The current study took users’ health needs as a starting point and combined measurements of users’ psychological feelings and physiological reactions to examine the health needs of the population at different levels. In addition, we considered the interactive mechanisms of landscape elements and population health comprehensively. The current findings are significant for constructing a theoretical model of healthy landscapes in relation to community parks.

Based on previous physiological experimental research, the current study investigated physiological health recovery in relation to specific types of landscape elements, and clarified the role of specific landscape elements in promoting users’ health recovery.

Although the current study revealed useful findings, it would be valuable for future studies to examine the following issues in more depth.

Expansion of the sample of community parks: The current study selected four community parks in Jing’an District, Shanghai. The selection of research objects could be expanded and improved in future studies. As an old city, Jing’an District’s park model is characteristic of Shanghai’s park development over the last several decades, and the overall layout and model of the city’s community parks tends to be traditional. Constrained by the status quo of the region and the degree of urbanization, the community parks in Jing’an District can only be renovated, rather than newly built. In recent years, with the expansion of cities, the development model of community parks in high-density urban high-tech zones is also of great research interest.
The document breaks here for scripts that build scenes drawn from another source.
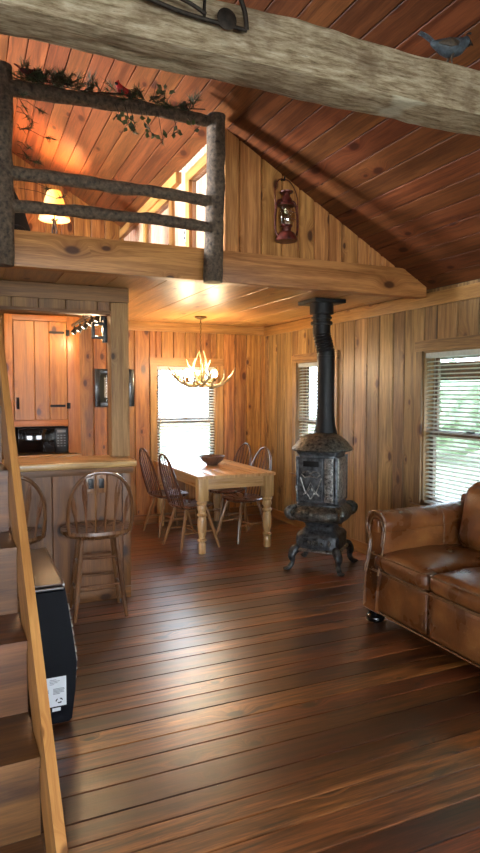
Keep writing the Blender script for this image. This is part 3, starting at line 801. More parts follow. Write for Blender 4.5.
# ------------------------------------------------------------------ bar
t = thing('bar_counter', 'pine boarded breakfast bar with a pale worktop', 'bar counter', (0, 4.8, 0))
bm = BM(); boards(bm, V(-2.6, 4.62, .0), X, Z_, -Y_, 3.70, .0, 1.0, wid=(.5, .56), depth=.06, u_first=[0, .4, .95, 1.5, 2.05, 2.6, 3.16], gap=.004, ch=.004)
add_box(bm, 1.06, 1.118, 4.685, 5.04, 0, 1.0, 'z', .003); obj('front_panel', bm, 'barwood', t, world=True)
bm = BM(); add_box(bm, 1.07, 1.128, 4.598, 4.619, .09, .99, 'z', .003); obj('corner_trim', bm, 'barwood', t, world=True)
bm = BM(); add_box(bm, -2.6, 1.128, 4.60, 4.619, .0, .085, 'x', .004); obj('base_trim', bm, 'barwood', t, world=True)
bm = BM(); add_box(bm, -2.6, 1.178, 4.585, 5.06, 1.003, 1.05, 'x', .008); obj('worktop', bm, 'ctop', t, world=True)
bm = BM(); add_box(bm, -2.6, 1.15, 4.592, 4.619, .955, 1.0025, 'x', .004); obj('apron', bm, 'barwood', t, world=True)
ox, oz = .876, .885
bm = BM(); add_box(bm, ox-.075, ox+.075, 4.607, 4.6195, oz-.07, oz+.075, 'z', .004)
t = single('outlet_plate', bm, 'legw', 'wooden outlet plate on the bar front behind the stool', 'outlet', loc=(ox, 4.6195, oz))
for s in (-1, 1):
    bm = BM(); add_box(bm, ox+s*.038-.019, ox+s*.038+.019, 4.6035, 4.608, oz-.035, oz+.038, 'z', .003); q = obj('socket', bm, 'dark', t, world=True)
# post
bm = BM(); add_box(bm, 1.05, 1.192, 4.855, 4.995, 1.0515, 2.26, 'z', .008)
for v in bm.verts: v.co += V(noise.noise(v.co*6), noise.noise(v.co*6+V(4, 0, 0)), 0)*.003
single('timber_post', bm, 'post', 'rough square timber post standing on the bar end', 'post', loc=(1.12, 4.92, 1.0515))

# ------------------------------------------------------------------ kitchen hutch
hx0, hx1, hy0 = .37, 1.10, 6.60
t = thing('kitchen_cabinet', 'tall knotty pine kitchen cabinet with an open microwave shelf', 'cabinet', ((hx0+hx1)/2, 6.85, 0))
bm = BM()
add_box(bm, hx0, hx0+.03, hy0+.02, YB-.03, 0, 2.34, 'z'); add_box(bm, hx1-.03, hx1, hy0+.02, YB-.03, 0, 2.27, 'z')
add_box(bm, hx0+.03, hx1-.03, YB-.06, YB-.03, .0, 2.27, 'z')
add_box(bm, hx0+.03, hx1-.03, hy0+.02, YB-.06, 1.21, 1.24, 'x'); add_box(bm, hx0+.03, hx1-.03, hy0+.02, YB-.06, 2.24, 2.27, 'x')
obj('body', bm, 'cab', t, world=True)
bm = BM()
add_box(bm, hx0, hx0+.075, hy0-.0, hy0+.02, .93, 2.34, 'z', .003); add_box(bm, hx1-.125, hx1, hy0, hy0+.02, .93, 2.34, 'z', .003)
add_box(bm, hx0+.075, hx1-.125, hy0, hy0+.02, 1.215, 1.275, 'x', .003); add_box(bm, hx0+.075, hx1-.125, hy0, hy0+.02, 2.28, 2.34, 'x', .003)
obj('face_frame', bm, 'cab', t, world=True)
bm = BM(); dx0, dx1 = hx0+.08, hx1-.13
boards(bm, V(dx0, hy0-.001, 1.28), X, Z_, -Y_, dx1-dx0, 0, .995, wid=(.15, .17), depth=.018, face=.012, u_first=[0, .20, .345, .522], gap=.003, ch=.006)
d = obj('door', bm, 'cab', t, world=True)
bm = BM(); add_tube(bm, catmull([(dx0+.035, hy0-.004, 1.41), (dx0+.04, hy0-.035, 1.43), (dx0+.04, hy0-.035, 1.47), (dx0+.035, hy0-.004, 1.49)], 5), .007, 8); add_box(bm, dx0+.02, dx0+.05, hy0-.006, hy0-.0015, 1.39, 1.51, 'z', .002); obj('handle', bm, 'hinge', d, world=True)
for z in (1.42, 2.17):
    bm = BM(); add_prism(bm, V(dx1-.17, hy0-.0015, z), Z_, -Y_, X, [(-.012, 0), (.012, 0), (.012, .004), (-.012, .004)], 0, .15)
    add_tube(bm, [(dx1-.175, hy0-.003, z), (dx1-.16, hy0-.003, z)], [.004, .016], 8, flat=(Y_, .3)); add_tube(bm, [(dx1+.0, hy0-.008, z-.03), (dx1, hy0-.008, z+.03)], .008, 8); add_box(bm, dx1+.006, dx1+.03, hy0-.006, hy0-.001, z-.03, z+.03, 'z'); obj('strap_hinge', bm, 'hinge', d, world=True)
bm = BM(); add_box(bm, hx0-.02, hx1+.0, hy0-.05, hy0+.018, .88, .92, 'x', .004); add_box(bm, hx0+.031, hx1-.031, hy0+.018, YB-.065, .88, .92, 'x'); obj('shelf', bm, 'ctop', t, world=True)
bm = BM(); boards(bm, V(hx0, hy0+.019, .05), X, Z_, -Y_, hx1-hx0, 0, .825, wid=(.3, .36), depth=.017, face=.01); obj('lower_door', bm, 'cab', t, world=True)
# microwave
mx0, mx1 = hx0+.11, hx0+.605
t = thing('microwave', 'black microwave oven on the shelf below the pine cabinet', 'microwave', ((mx0+mx1)/2, 6.8, .9205))
bm = BM(); add_box(bm, mx0, mx1, hy0+.03, hy0+.38, .93, 1.195, 'x', .008); obj('case', bm, 'dark', t, world=True)
bm = BM(); add_box(bm, mx0+.005, mx1-.135, hy0+.012, hy0+.029, .937, 1.188, 'x', .006); d = obj('door', bm, 'gloss', t, world=True)
bm = BM(); add_box(bm, mx0+.04, mx1-.175, hy0+.008, hy0+.0125, .975, 1.15, 'x', .003); obj('door_window', bm, 'gloss', d, world=True)
bm = BM(); add_box(bm, mx1-.13, mx1-.005, hy0+.014, hy0+.029, .937, 1.188, 'z', .004); d = obj('control_panel', bm, 'dark', t, world=True)
bm = BM(); add_box(bm, mx1-.11, mx1-.025, hy0+.011, hy0+.0138, 1.145, 1.172, 'x', .001)
obj('display', bm, 'greyink', d, world=True)
bm = BM()
for a in range(3):
    for b in range(5): add_box(bm, mx1-.112+a*.032, mx1-.092+a*.032, hy0+.0115, hy0+.0138, 1.0+b*.027, 1.012+b*.027, 'x')
obj('buttons', bm, 'greyink', d, world=True)
for a in (mx0+.05, mx1-.05): bm = BM(); add_lathe(bm, [(0, 0), (.012, 0), (.012, .01), (0, .01)], 10, Matrix.Translation((a, hy0+.2, .9205))); obj('foot', bm, 'dark', t, world=True)

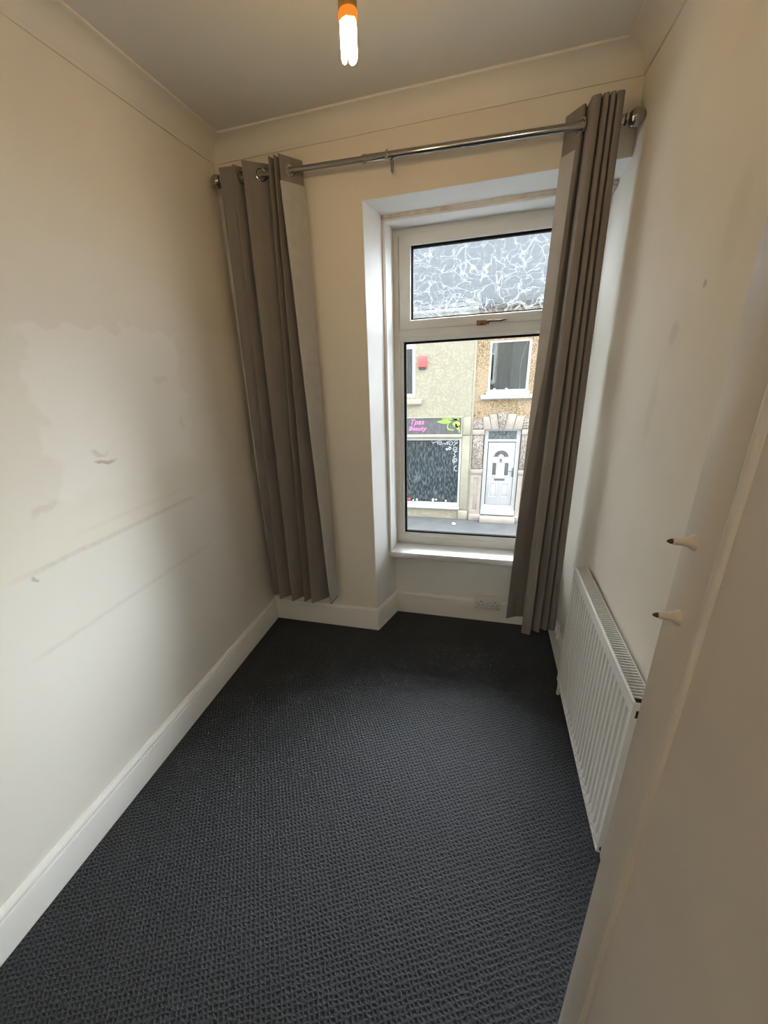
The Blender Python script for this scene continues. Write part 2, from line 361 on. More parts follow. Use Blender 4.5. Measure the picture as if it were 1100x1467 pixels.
def shop_glass():
    m, N, L, B = new_mat('dim_shop_glass'); T = NT(N, L)
    tc = N.new('ShaderNodeTexCoord'); v = tc.outputs['Object']; mp = N.new('ShaderNodeMapping'); mp.inputs['Scale'].default_value = (22, 1, 7); L.new(v, mp.inputs[0])
    a = T.noise(mp.outputs[0], 1.0, 4); b = T.noise(v, 2.2, 3); c = T.noise(v, 30, 2)
    col = T.mix(T.ss(a, .42, .70), (.022, .030, .034), (.10, .118, .122)); col = T.mix(T.m('MULTIPLY', T.ss(b, .58, .70), .5), col, (.13, .16, .175)); col = T.mix(T.m('MULTIPLY', T.ss(c, .66, .74), .6), col, (.18, .20, .20))
    L.new(col, B.inputs['Base Color']); B.inputs['Roughness'].default_value = .2; B.inputs['Specular IOR Level'].default_value = .2; return m
M['shopglass'] = shop_glass()
M['net'] = mat('grey_net_curtain', (.17, .195, .20), .9, c2=(.12, .14, .145), scale=8, stretch=(4, 1, .3))
M['netdark'] = mat('dark_net_curtain', (.060, .070, .078), .9, c2=(.095, .11, .115), scale=9, stretch=(6, 1, .3))
M['doorglass'] = mat('leaded_door_glass', (.055, .06, .06), .15, c2=(.10, .11, .11), scale=30)
M['fanglass'] = mat('fanlight_glass', (.10, .125, .13), .15, c2=(.07, .085, .09), scale=9)
M['lead'] = mat('dark_lead_came', (.03, .035, .035), .5)
M['greymetal'] = mat('grey_door_metal', (.16, .15, .13), .35, metal=.6)
M['brick'] = mat('own_facade_render', (.20, .18, .16), .9, scale=5, bump=.2)
M['red'] = mat('red_petals', (.4, .03, .04), .6)

# ------------------------------------------------------------------ the room shell
struct('floor', MB().box(-.02, W+.25, YB, RY+.2, -.10, 0), M['carpet'], 'charcoal loop-pile carpet covering the floor')
struct('ceiling', MB().box(-.02, W+.02, YB, .05, HC, HC+.12), M['ceil'], 'white painted ceiling')
struct('wall_left', MB().box(-.2, 0, YB, .1, -.1, HC+.12), M['wall_left'], 'cream left wall with patched filler and faint rail lines')
struct('wall_right', MB().box(W, W+.22, JY-.05, .375, -.1, HC+.12), M['wall_right'], 'cream right wall behind the radiator')
struct('wall_back', MB().box(-.2, W+.22, YB-.12, YB, -.1, HC+.12), M['paint'])
struct('wall_landing', MB().box(JX+.012, W+.22, YB, JY-.004, -.1, HC+.12), M['paint'])
# window wall: pier with a splayed reveal, lintel, apron under the sill
wf = MB()
wf.prism([(-.2, 0, -.1), (PX, 0, -.1), (RIN, RY, -.1), (RIN, .375, -.1), (-.2, .375, -.1)], (0, 0, HC+.22))
wall_far = struct('wall_far', wf, M['paint'], 'cream window wall with pier, lintel and apron')
def wpart(name, mb, m, **k):
    return mesh_obj(name, mb, m, wall_far, **k)
wpart('lintel', MB().prism([(PX, 0, LZ), (PX, .15, 2.140), (PX, .375, 2.140), (PX, .375, HC+.12), (PX, 0, HC+.12)], (W-PX, 0, 0)), M['paint'])
wpart('soffit', MB().prism([(PX+.004, .0015, LZ), (PX+.004, .15, 2.1385), (PX+.004, .15, 2.136), (PX+.004, .0015, LZ-.0022)], (W-PX-.004, 0, 0)), M['reveal'])
wpart('reveal', MB().prism([(PX+.0006, .0015, .1415), (PX+.0026, .0010, .1415), (RIN+.002, RY, .1415), (RIN, RY, .1415)], (0, 0, LZ-.1415)), M['reveal'])
wpart('apron', MB().box(RIN-.01, W, RY, .375, -.1, .415), M['reveal'])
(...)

Improvement of the physiological test experiment: Unlike many physiological studies, the current physiological experiment did not involve a stressor. With longer test times, even if there was no relaxing effect of the landscape, the stress felt by participants would be expected to decrease over time. Participants in this experiment only spent 10 s watching the scene photographs. Therefore, we used physiological measures of skin conductivity and heart rate, which can instantly reflect the current physiological state of participants as the test indicators. In future experiments, experimenters should consider using eye trackers, electroencephalography, and other equipment for testing, which can more fully reflect the physiological conditions of the participants.

Improving the authenticity of scene simulation: In this study, a photograph viewing method was used to examine the health benefits of landscape elements. However, this simulation method may have lacked authenticity in some respects. Community parks are places containing diverse types of sensory information. Future research should examine all five sensory domains: vision, hearing, smell, touch, and taste. Further studies should test participants in real environments, or using VR and other approaches to simulate more realistic scenes.